My Journey Into Investing

My journey as an investor is an untraditional one. I didn’t go to school to become an investor, graduate, then get an internship at Blackstone or Goldman Sachs, get hired as an analyst, work my way up to Managing Director, then leave and start my own company with a few partners from previous firms. In fact, when I did my first deal, I had no clue what private equity was and I had no money. But what I did have, which is what I believe to be the most important piece, was someone who introduced me to investing who was extremely successful.

In August of 2009, 3 weeks into football camp, I found out my scholarship would be suspended until further notice. I was suspended from college football due to poor class attendance and grades.
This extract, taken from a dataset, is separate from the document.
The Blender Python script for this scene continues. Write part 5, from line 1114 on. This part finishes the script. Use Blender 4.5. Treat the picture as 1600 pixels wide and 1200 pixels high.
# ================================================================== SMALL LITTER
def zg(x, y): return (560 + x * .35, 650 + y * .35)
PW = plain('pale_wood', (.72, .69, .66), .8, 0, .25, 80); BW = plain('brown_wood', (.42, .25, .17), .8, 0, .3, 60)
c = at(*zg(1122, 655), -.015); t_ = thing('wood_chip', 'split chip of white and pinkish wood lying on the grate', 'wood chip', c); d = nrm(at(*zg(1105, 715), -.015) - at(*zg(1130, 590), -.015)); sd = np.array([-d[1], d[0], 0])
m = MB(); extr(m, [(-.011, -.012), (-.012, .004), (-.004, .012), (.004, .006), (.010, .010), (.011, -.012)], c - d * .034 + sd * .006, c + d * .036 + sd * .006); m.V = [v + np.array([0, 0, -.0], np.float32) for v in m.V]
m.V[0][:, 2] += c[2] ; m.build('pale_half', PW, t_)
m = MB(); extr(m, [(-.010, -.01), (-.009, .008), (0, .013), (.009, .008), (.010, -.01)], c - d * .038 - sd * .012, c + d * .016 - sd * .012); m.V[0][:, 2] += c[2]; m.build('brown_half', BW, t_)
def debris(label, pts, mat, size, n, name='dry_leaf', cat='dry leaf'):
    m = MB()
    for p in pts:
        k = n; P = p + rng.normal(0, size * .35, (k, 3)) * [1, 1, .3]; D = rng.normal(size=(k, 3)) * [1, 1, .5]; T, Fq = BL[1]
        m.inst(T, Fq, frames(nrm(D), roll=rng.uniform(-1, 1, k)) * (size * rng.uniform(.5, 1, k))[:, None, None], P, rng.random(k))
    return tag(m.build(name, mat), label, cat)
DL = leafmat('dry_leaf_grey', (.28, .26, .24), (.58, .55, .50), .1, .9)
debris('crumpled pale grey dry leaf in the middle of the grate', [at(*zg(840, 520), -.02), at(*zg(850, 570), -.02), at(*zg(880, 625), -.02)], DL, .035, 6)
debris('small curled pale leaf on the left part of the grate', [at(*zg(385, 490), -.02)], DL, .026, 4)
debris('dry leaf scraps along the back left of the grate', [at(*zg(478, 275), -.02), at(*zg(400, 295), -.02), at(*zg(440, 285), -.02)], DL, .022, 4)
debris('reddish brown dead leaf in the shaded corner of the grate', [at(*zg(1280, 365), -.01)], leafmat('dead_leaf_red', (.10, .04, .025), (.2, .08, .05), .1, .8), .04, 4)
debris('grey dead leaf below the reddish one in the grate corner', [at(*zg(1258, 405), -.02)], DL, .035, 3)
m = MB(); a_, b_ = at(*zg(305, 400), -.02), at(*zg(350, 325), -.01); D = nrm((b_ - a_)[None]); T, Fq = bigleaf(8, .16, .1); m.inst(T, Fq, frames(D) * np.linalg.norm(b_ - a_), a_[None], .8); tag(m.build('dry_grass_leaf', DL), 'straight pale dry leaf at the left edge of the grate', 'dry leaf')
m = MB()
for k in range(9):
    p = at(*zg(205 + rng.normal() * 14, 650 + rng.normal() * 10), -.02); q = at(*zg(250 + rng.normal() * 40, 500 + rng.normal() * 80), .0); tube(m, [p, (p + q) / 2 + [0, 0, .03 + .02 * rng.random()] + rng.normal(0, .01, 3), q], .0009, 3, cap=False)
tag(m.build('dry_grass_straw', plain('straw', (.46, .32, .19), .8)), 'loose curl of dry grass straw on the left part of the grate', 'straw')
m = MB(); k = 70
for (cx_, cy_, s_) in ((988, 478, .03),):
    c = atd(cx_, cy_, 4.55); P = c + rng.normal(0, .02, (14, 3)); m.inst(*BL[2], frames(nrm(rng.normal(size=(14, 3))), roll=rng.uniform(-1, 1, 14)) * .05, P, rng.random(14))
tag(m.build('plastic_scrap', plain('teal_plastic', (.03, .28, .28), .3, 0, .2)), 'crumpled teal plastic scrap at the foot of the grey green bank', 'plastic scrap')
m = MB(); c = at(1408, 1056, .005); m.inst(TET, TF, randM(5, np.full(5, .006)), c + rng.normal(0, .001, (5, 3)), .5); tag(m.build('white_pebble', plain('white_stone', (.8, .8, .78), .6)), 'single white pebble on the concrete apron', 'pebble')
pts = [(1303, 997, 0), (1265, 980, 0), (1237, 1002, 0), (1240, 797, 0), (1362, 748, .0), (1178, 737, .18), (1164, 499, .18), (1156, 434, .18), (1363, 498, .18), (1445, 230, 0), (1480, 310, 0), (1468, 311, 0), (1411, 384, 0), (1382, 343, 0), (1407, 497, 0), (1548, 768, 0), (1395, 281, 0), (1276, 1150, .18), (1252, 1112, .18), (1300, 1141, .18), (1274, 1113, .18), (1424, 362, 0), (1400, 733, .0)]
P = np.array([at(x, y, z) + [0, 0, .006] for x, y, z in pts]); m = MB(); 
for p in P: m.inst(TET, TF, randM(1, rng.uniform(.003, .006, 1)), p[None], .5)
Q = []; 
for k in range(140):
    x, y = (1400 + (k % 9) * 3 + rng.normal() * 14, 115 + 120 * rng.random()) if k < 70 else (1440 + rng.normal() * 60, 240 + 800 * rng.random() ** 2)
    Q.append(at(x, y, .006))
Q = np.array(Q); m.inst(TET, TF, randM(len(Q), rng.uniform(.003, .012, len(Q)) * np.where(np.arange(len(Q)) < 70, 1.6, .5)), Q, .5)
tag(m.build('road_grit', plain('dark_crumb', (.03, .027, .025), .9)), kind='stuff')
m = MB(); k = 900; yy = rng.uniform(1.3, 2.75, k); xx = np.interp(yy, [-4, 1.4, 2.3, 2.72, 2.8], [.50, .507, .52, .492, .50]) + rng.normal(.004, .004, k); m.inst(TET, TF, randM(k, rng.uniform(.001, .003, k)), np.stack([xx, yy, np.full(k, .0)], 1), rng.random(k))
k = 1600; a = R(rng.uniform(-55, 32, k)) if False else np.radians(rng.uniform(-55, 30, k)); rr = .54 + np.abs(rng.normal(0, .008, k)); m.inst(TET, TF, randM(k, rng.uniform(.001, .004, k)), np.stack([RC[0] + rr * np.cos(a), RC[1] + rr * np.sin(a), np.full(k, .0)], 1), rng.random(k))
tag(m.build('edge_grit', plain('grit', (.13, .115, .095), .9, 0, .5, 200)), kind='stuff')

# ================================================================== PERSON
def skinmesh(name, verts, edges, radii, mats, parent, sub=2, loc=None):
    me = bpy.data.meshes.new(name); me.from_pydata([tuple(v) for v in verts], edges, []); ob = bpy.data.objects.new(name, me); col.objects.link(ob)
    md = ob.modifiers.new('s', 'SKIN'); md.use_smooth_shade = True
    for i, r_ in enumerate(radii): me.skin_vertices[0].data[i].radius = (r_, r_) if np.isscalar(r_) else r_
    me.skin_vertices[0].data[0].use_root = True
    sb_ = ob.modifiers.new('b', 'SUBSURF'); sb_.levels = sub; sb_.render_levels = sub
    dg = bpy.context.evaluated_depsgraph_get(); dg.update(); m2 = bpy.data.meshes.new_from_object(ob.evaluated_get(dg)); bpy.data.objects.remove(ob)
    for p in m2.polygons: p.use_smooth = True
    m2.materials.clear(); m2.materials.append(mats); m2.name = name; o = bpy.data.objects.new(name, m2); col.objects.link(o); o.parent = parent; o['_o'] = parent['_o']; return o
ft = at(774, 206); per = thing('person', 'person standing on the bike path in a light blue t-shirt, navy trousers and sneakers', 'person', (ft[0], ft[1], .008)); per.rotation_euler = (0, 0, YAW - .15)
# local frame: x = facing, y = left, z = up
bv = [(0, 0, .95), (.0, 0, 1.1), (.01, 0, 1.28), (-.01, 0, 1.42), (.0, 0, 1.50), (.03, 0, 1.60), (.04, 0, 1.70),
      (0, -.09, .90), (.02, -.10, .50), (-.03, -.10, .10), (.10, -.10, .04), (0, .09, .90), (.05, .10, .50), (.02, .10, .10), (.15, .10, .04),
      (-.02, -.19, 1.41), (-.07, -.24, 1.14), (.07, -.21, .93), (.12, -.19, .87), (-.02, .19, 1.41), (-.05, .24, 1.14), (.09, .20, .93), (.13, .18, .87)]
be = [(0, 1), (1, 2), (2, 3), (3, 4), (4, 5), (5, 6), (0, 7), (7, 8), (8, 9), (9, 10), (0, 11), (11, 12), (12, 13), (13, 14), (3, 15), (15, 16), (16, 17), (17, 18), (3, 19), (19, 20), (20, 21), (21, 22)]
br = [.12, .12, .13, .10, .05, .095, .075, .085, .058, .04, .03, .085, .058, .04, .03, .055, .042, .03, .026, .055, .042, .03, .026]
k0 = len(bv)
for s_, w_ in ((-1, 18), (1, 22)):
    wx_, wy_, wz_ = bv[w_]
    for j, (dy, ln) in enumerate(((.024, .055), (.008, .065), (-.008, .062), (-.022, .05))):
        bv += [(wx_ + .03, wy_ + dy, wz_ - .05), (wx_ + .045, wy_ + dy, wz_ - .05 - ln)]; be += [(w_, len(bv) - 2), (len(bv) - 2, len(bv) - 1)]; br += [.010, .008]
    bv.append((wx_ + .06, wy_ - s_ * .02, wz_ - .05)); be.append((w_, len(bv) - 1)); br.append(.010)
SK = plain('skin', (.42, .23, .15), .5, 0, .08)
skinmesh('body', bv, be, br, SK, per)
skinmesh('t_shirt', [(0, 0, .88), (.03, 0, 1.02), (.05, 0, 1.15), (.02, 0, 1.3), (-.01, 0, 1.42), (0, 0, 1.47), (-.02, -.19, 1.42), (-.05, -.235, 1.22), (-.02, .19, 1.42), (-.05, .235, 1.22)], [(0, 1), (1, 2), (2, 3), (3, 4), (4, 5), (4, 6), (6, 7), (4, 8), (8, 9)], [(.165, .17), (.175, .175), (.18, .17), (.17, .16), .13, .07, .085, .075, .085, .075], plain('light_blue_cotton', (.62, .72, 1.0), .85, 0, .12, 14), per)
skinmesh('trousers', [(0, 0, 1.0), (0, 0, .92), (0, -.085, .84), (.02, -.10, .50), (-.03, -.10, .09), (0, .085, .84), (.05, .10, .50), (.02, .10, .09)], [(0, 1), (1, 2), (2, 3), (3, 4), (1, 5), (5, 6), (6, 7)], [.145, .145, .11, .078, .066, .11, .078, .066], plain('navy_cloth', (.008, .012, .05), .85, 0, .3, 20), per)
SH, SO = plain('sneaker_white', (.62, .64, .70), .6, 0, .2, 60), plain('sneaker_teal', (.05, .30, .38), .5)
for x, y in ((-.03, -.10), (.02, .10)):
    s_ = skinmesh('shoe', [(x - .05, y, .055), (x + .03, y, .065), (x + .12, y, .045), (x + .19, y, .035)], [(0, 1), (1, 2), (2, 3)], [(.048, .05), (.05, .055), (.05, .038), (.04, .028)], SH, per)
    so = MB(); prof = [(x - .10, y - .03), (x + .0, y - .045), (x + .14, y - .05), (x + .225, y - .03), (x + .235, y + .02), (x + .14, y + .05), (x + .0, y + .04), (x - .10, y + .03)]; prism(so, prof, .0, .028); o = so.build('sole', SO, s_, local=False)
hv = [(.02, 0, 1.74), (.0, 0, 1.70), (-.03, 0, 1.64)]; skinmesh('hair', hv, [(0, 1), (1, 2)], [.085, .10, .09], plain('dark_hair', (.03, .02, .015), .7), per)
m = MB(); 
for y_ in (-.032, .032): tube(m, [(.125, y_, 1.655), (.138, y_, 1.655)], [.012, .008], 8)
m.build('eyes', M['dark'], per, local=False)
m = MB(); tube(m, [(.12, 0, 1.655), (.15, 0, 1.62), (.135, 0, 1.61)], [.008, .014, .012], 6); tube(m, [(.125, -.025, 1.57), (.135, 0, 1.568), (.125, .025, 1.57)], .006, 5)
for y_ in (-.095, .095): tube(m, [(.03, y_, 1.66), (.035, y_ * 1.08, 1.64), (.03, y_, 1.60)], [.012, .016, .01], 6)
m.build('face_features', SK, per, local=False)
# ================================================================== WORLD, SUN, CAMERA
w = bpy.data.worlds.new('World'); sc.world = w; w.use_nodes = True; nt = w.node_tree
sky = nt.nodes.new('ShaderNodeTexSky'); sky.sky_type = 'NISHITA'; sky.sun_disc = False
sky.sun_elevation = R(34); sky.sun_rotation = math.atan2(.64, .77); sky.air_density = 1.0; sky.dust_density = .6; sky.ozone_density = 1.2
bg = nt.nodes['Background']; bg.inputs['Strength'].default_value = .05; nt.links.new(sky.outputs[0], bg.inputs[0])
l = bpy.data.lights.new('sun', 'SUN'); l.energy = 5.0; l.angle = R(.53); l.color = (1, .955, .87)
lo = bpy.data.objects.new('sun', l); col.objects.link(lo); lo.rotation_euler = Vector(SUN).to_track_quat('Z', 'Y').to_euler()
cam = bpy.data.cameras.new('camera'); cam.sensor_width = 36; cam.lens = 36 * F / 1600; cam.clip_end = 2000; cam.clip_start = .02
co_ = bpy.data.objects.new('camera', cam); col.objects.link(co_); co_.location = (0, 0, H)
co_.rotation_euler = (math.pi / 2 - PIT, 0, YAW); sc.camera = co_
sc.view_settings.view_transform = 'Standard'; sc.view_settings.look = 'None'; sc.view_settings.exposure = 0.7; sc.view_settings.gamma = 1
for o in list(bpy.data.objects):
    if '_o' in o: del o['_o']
I had 1 week to move off of campus before school started and scholarships would kick in. I caught a Southwest flight back to Florida a few days later.

Between August of 2009 through 2010, I had done numerous things including coaching high school football, substitute teaching and personal training. The gym where I was a personal trainer, is where I was introduced to investing. I had the chance to train some extremely successful investors in the fields of private equity, investment banking and real estate.

In 2011 I was invited to a real estate project that a client of mine had acquired from another real estate developer, who had went bankrupt during the financial crisis. When I arrived, we talked sports for 15 minutes, then he walked me through what he was doing, and why he had invested in the property. He told me two things after walking the property for 20 minutes. If I see a property that meets a certain criteria he had listed, write the address down and call him. About 90 days later I had done my first real estate deal, and I’ve been in the world of investing ever since.

Throughout this time, I’ve never really fit in with most traditional investors. I have no private equity or investment banking background. And every piece of knowledge I’ve acquired was by doing. I would contribute a lot of my investing experience to being lucky. I was born at a certain time period, that allowed me to graduate high school in 2007, which would lead up the financial crisis in 2008 and 2009. This enabled me to start my career in 2011, which some would say was a golden era of real estate investing due to the financial crisis.

Throughout this blog, ill be breaking a lot of these stories into pieces as I continue to take you all along my journey as an investor.